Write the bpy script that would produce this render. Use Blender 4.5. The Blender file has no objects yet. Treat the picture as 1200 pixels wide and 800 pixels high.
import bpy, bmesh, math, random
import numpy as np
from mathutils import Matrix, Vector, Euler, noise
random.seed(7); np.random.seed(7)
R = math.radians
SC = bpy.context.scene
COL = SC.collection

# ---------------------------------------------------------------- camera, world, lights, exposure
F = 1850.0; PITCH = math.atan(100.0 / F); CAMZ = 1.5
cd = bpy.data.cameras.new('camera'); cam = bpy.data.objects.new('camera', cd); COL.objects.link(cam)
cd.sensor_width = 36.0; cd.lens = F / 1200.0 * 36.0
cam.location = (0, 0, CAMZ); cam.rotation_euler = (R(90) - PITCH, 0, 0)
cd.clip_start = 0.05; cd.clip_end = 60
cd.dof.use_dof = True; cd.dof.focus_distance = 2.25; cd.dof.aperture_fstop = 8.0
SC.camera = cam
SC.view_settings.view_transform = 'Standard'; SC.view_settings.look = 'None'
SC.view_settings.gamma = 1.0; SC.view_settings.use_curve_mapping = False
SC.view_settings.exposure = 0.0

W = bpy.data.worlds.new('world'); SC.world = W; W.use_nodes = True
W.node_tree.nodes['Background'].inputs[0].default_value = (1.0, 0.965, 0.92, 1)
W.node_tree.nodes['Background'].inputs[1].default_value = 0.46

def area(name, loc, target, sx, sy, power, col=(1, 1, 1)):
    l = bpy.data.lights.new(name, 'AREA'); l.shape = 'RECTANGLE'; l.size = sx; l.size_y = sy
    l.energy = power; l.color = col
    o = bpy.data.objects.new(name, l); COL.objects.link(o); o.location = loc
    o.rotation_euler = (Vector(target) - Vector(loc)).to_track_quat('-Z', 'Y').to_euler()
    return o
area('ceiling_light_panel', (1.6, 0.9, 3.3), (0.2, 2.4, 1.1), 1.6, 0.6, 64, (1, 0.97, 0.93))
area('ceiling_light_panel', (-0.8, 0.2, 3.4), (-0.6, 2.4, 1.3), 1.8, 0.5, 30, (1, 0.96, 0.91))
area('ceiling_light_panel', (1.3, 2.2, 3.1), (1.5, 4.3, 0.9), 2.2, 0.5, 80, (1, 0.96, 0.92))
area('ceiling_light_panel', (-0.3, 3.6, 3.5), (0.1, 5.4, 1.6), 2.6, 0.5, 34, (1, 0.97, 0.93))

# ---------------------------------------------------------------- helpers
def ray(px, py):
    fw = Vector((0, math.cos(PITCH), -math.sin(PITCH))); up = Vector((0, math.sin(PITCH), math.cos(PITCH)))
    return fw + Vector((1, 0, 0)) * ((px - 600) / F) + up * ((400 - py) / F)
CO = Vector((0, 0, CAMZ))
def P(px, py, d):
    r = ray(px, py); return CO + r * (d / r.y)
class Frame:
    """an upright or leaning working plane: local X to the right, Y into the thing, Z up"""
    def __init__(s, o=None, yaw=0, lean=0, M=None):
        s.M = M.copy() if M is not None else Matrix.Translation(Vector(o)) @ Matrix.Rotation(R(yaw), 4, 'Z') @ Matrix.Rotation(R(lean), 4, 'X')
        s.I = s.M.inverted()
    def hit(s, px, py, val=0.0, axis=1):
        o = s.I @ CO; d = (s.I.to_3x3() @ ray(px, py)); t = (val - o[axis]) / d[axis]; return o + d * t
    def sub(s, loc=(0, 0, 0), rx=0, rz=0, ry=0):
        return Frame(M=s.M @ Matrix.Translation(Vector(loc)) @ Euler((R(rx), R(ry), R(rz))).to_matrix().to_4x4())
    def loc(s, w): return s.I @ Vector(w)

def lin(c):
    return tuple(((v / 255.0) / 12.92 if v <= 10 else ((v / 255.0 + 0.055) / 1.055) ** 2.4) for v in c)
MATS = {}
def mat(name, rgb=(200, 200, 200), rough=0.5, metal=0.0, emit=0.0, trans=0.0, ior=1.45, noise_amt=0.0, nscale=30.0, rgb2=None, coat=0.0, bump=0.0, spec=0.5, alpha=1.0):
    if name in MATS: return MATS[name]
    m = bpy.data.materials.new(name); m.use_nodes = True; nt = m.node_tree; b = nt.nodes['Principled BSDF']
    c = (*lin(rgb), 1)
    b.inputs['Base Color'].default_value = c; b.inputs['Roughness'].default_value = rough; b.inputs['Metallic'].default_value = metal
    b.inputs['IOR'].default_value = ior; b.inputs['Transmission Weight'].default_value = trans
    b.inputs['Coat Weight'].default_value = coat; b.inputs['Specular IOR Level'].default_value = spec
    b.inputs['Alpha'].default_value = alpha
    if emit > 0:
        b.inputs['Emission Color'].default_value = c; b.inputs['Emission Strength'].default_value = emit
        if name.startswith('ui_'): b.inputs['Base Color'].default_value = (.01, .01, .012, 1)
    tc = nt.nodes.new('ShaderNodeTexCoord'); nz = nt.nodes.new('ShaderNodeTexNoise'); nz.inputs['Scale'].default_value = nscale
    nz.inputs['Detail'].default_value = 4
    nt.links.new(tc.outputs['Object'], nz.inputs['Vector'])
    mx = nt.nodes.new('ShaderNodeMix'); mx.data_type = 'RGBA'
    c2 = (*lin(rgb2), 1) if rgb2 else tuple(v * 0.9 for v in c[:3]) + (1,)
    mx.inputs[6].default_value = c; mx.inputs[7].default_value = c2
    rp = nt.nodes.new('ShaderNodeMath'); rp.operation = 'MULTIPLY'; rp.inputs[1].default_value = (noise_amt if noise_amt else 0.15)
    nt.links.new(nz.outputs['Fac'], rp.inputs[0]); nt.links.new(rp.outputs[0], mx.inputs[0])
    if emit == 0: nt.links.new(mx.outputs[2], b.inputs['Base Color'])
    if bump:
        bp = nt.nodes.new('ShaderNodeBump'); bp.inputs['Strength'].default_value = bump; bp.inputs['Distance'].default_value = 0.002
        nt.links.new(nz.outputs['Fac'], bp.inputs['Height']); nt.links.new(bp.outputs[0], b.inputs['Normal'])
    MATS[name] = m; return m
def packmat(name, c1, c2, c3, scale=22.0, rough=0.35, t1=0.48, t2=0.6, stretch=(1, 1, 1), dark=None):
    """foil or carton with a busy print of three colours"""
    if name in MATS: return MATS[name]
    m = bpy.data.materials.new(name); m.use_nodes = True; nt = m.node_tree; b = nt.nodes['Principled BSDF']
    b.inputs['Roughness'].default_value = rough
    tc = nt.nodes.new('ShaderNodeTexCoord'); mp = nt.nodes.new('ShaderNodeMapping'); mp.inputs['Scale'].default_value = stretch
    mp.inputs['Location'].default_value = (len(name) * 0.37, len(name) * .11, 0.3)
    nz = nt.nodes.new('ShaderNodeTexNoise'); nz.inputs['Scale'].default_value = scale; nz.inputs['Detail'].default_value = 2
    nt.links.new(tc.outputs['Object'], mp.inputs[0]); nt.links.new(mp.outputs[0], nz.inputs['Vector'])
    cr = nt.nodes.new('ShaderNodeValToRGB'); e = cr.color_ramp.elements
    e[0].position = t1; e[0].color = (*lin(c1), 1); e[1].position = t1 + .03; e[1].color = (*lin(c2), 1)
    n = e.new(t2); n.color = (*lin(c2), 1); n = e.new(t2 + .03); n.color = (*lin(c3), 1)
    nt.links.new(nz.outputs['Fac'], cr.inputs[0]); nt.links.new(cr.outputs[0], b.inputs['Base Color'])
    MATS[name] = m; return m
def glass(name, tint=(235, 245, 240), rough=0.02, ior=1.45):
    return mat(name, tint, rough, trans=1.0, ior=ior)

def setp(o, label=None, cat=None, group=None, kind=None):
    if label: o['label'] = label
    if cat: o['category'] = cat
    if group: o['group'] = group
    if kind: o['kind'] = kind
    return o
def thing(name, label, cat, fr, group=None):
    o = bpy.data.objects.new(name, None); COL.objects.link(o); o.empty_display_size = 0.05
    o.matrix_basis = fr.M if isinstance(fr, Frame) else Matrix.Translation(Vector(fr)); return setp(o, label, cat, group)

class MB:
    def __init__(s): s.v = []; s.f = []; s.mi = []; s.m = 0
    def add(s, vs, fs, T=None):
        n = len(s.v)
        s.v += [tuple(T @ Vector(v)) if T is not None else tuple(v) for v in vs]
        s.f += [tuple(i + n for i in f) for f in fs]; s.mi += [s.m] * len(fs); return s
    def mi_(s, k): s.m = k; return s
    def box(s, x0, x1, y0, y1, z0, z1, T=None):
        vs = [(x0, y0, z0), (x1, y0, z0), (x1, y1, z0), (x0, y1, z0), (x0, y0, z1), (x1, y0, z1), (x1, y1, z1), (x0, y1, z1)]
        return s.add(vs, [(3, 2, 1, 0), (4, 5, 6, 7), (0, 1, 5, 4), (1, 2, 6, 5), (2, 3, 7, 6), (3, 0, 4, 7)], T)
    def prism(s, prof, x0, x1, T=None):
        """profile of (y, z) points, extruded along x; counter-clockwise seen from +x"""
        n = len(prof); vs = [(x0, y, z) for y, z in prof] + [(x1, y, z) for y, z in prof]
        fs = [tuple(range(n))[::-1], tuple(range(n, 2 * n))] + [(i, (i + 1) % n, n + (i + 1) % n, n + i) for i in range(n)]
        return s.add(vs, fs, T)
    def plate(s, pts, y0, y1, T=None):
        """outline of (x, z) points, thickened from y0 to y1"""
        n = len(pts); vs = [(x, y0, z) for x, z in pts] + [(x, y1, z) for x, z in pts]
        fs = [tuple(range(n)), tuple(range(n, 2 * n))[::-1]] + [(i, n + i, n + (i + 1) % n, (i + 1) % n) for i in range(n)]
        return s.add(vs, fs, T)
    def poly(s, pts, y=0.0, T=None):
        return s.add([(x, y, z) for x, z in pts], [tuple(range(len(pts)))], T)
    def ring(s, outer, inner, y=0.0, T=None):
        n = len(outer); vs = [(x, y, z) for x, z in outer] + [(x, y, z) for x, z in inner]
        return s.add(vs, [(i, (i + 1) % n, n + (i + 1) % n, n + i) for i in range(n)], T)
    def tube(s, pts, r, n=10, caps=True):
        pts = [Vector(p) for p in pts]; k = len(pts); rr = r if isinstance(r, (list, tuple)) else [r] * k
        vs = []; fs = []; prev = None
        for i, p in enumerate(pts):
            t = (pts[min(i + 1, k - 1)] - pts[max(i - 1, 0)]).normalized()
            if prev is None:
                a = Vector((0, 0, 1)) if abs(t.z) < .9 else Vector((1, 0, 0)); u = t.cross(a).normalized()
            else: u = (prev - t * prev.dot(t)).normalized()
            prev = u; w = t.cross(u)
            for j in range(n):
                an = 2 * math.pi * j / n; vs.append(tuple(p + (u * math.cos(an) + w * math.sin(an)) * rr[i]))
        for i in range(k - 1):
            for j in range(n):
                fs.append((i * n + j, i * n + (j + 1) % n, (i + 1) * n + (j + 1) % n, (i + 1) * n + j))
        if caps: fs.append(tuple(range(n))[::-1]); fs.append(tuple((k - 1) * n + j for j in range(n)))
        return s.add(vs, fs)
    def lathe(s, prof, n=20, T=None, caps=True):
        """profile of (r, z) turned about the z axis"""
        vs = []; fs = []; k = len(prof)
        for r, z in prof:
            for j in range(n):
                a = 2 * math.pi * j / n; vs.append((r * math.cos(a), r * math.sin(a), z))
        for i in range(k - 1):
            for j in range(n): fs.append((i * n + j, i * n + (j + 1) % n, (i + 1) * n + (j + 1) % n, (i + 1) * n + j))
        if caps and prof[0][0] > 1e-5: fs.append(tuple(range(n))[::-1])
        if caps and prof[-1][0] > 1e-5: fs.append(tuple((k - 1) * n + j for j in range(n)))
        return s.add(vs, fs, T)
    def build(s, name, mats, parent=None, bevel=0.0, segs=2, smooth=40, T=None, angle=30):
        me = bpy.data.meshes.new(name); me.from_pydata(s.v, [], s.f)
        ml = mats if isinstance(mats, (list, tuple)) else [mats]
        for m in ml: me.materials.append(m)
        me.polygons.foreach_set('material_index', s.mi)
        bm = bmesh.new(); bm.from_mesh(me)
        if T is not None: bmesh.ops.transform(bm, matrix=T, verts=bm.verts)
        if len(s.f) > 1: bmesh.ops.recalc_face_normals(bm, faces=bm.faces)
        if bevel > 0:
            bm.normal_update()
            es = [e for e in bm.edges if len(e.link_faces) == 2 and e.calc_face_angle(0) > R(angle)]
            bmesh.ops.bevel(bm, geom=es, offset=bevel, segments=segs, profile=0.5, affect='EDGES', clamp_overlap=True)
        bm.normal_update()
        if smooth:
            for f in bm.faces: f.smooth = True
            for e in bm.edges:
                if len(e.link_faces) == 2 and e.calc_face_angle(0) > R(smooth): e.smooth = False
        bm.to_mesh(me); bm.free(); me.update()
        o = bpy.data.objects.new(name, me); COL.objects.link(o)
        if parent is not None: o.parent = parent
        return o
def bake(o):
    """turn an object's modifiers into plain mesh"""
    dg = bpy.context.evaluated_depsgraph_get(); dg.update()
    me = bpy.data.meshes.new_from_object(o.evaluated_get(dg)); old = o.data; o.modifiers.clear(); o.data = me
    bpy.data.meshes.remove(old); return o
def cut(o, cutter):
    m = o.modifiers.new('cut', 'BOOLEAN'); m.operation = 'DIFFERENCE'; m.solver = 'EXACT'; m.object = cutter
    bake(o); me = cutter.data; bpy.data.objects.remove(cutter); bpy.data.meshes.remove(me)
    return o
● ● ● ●
__Given task__.
Set down each line of the material verbatim, from the first line through the line that contains "COL = SC.collection".

__Expected answer__.
Write the bpy script that would produce this render. Use Blender 4.5. The Blender file has no objects yet. Treat the picture as 1200 pixels wide and 800 pixels high.
import bpy, bmesh, math, random
import numpy as np
from mathutils import Matrix, Vector, Euler, noise
random.seed(7); np.random.seed(7)
R = math.radians
SC = bpy.context.scene
COL = SC.collection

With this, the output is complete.